● STATED GOAL: Only the lines from the start of the entries up to and including the line with "tc = wn('ShaderNodeTexCoord');" should be written out, exactly as they stand.

● SUPPLIED MATERIAL:
-----
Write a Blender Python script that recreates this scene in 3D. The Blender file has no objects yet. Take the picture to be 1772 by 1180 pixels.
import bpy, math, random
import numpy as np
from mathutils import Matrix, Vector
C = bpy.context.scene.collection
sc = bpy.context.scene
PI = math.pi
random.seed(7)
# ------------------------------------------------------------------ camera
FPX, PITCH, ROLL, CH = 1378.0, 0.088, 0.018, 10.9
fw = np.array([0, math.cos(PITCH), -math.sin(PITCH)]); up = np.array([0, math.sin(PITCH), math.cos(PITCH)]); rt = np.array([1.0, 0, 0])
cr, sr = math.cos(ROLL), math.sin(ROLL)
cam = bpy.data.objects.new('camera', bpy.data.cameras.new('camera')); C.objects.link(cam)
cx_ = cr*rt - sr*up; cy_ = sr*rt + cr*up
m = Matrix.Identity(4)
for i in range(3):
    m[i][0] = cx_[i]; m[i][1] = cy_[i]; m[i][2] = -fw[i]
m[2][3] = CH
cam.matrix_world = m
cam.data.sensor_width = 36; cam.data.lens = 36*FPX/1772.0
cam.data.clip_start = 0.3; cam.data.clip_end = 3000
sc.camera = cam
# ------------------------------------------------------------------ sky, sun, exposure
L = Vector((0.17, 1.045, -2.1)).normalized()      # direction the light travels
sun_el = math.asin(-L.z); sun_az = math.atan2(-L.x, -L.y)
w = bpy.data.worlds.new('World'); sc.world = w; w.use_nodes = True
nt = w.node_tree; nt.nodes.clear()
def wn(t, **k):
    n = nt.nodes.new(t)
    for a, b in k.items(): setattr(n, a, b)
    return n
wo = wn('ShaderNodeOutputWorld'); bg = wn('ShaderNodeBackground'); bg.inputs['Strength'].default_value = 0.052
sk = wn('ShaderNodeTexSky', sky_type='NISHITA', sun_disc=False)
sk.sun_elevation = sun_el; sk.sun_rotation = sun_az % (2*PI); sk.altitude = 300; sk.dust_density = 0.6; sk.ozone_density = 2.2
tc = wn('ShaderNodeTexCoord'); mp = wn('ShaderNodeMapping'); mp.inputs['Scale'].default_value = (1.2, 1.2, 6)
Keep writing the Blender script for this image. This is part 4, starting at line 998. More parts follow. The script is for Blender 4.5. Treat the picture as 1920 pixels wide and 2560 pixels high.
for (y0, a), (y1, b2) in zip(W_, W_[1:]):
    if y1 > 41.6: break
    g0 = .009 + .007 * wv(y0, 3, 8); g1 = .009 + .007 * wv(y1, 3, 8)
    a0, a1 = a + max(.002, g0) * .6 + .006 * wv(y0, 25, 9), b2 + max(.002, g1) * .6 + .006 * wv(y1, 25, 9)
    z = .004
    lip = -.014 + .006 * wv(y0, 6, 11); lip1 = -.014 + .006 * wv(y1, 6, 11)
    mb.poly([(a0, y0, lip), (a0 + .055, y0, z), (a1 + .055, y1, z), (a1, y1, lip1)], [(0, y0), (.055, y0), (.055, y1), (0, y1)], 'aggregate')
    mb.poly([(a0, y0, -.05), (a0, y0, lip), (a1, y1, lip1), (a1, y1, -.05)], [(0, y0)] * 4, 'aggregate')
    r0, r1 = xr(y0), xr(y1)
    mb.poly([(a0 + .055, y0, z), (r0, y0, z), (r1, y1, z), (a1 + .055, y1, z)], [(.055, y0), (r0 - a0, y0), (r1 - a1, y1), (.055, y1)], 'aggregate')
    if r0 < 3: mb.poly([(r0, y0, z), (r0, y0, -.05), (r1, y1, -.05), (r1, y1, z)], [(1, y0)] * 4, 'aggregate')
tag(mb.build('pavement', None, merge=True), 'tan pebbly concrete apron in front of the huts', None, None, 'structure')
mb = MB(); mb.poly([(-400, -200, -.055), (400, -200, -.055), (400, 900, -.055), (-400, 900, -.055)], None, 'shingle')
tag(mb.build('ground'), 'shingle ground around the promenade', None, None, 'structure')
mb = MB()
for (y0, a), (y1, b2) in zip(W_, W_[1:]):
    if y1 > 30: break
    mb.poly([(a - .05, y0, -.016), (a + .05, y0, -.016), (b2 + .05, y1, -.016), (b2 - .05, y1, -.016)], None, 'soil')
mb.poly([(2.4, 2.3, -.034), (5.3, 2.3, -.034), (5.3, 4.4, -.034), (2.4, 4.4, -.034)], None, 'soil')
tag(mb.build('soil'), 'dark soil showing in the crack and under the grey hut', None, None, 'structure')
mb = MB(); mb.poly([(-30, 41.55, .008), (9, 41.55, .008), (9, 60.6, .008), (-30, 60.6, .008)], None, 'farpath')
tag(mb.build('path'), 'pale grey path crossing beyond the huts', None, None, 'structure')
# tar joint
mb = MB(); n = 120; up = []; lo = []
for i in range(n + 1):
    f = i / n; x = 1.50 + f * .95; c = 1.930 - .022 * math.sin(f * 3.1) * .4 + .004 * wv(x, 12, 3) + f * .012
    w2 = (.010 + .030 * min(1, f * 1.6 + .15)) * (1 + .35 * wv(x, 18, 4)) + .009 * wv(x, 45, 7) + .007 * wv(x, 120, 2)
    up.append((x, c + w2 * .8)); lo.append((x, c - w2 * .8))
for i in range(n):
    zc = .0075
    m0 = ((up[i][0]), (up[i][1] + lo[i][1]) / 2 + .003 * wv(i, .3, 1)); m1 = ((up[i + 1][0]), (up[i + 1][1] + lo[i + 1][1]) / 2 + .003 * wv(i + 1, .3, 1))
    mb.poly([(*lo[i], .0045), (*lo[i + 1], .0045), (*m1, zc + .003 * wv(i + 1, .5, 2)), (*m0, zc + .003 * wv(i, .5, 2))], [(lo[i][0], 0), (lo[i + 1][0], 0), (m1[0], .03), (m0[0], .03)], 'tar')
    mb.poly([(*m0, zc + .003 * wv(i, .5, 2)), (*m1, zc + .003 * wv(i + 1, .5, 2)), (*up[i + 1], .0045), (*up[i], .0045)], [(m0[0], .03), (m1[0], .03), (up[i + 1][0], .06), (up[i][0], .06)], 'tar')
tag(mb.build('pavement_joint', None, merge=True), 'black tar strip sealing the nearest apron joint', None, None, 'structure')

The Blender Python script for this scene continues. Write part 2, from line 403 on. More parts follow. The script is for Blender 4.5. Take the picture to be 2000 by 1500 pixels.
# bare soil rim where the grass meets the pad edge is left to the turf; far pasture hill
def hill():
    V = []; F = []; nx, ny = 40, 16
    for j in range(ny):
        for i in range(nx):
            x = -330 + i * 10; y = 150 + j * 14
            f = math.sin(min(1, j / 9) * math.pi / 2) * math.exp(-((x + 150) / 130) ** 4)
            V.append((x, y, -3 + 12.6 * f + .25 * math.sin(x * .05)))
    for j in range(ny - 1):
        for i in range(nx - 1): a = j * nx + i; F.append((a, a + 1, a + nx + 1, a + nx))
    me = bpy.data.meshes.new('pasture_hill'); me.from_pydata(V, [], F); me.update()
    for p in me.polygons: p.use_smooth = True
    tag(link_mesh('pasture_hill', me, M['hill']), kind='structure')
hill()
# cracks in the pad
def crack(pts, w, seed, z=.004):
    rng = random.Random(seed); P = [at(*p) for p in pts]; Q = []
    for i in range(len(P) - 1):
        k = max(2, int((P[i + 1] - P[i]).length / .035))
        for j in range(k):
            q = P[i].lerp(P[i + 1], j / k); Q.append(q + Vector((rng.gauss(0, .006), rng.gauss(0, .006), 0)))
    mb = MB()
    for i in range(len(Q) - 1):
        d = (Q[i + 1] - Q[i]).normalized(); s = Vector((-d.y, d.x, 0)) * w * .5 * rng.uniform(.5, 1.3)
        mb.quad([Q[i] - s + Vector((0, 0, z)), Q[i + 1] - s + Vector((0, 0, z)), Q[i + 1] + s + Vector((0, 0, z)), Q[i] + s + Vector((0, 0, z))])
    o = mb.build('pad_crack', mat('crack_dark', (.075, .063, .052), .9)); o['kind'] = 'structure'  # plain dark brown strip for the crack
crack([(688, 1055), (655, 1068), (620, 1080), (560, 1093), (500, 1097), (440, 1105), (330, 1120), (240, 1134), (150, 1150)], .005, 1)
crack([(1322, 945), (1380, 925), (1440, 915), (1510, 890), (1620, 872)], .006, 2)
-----
● WRITTEN RESPONSE:
Write a Blender Python script that recreates this scene in 3D. The Blender file has no objects yet. Take the picture to be 1772 by 1180 pixels.
import bpy, math, random
import numpy as np
from mathutils import Matrix, Vector
C = bpy.context.scene.collection
sc = bpy.context.scene
PI = math.pi
random.seed(7)
# ------------------------------------------------------------------ camera
FPX, PITCH, ROLL, CH = 1378.0, 0.088, 0.018, 10.9
fw = np.array([0, math.cos(PITCH), -math.sin(PITCH)]); up = np.array([0, math.sin(PITCH), math.cos(PITCH)]); rt = np.array([1.0, 0, 0])
cr, sr = math.cos(ROLL), math.sin(ROLL)
cam = bpy.data.objects.new('camera', bpy.data.cameras.new('camera')); C.objects.link(cam)
cx_ = cr*rt - sr*up; cy_ = sr*rt + cr*up
m = Matrix.Identity(4)
for i in range(3):
    m[i][0] = cx_[i]; m[i][1] = cy_[i]; m[i][2] = -fw[i]
m[2][3] = CH
cam.matrix_world = m
cam.data.sensor_width = 36; cam.data.lens = 36*FPX/1772.0
cam.data.clip_start = 0.3; cam.data.clip_end = 3000
sc.camera = cam
# ------------------------------------------------------------------ sky, sun, exposure
L = Vector((0.17, 1.045, -2.1)).normalized()      # direction the light travels
sun_el = math.asin(-L.z); sun_az = math.atan2(-L.x, -L.y)
w = bpy.data.worlds.new('World'); sc.world = w; w.use_nodes = True
nt = w.node_tree; nt.nodes.clear()
def wn(t, **k):
    n = nt.nodes.new(t)
    for a, b in k.items(): setattr(n, a, b)
    return n
wo = wn('ShaderNodeOutputWorld'); bg = wn('ShaderNodeBackground'); bg.inputs['Strength'].default_value = 0.052
sk = wn('ShaderNodeTexSky', sky_type='NISHITA', sun_disc=False)
sk.sun_elevation = sun_el; sk.sun_rotation = sun_az % (2*PI); sk.altitude = 300; sk.dust_density = 0.6; sk.ozone_density = 2.2
tc = wn('ShaderNodeTexCoord'); mp = wn('ShaderNodeMapping'); mp.inputs['Scale'].default_value = (1.2, 1.2, 6)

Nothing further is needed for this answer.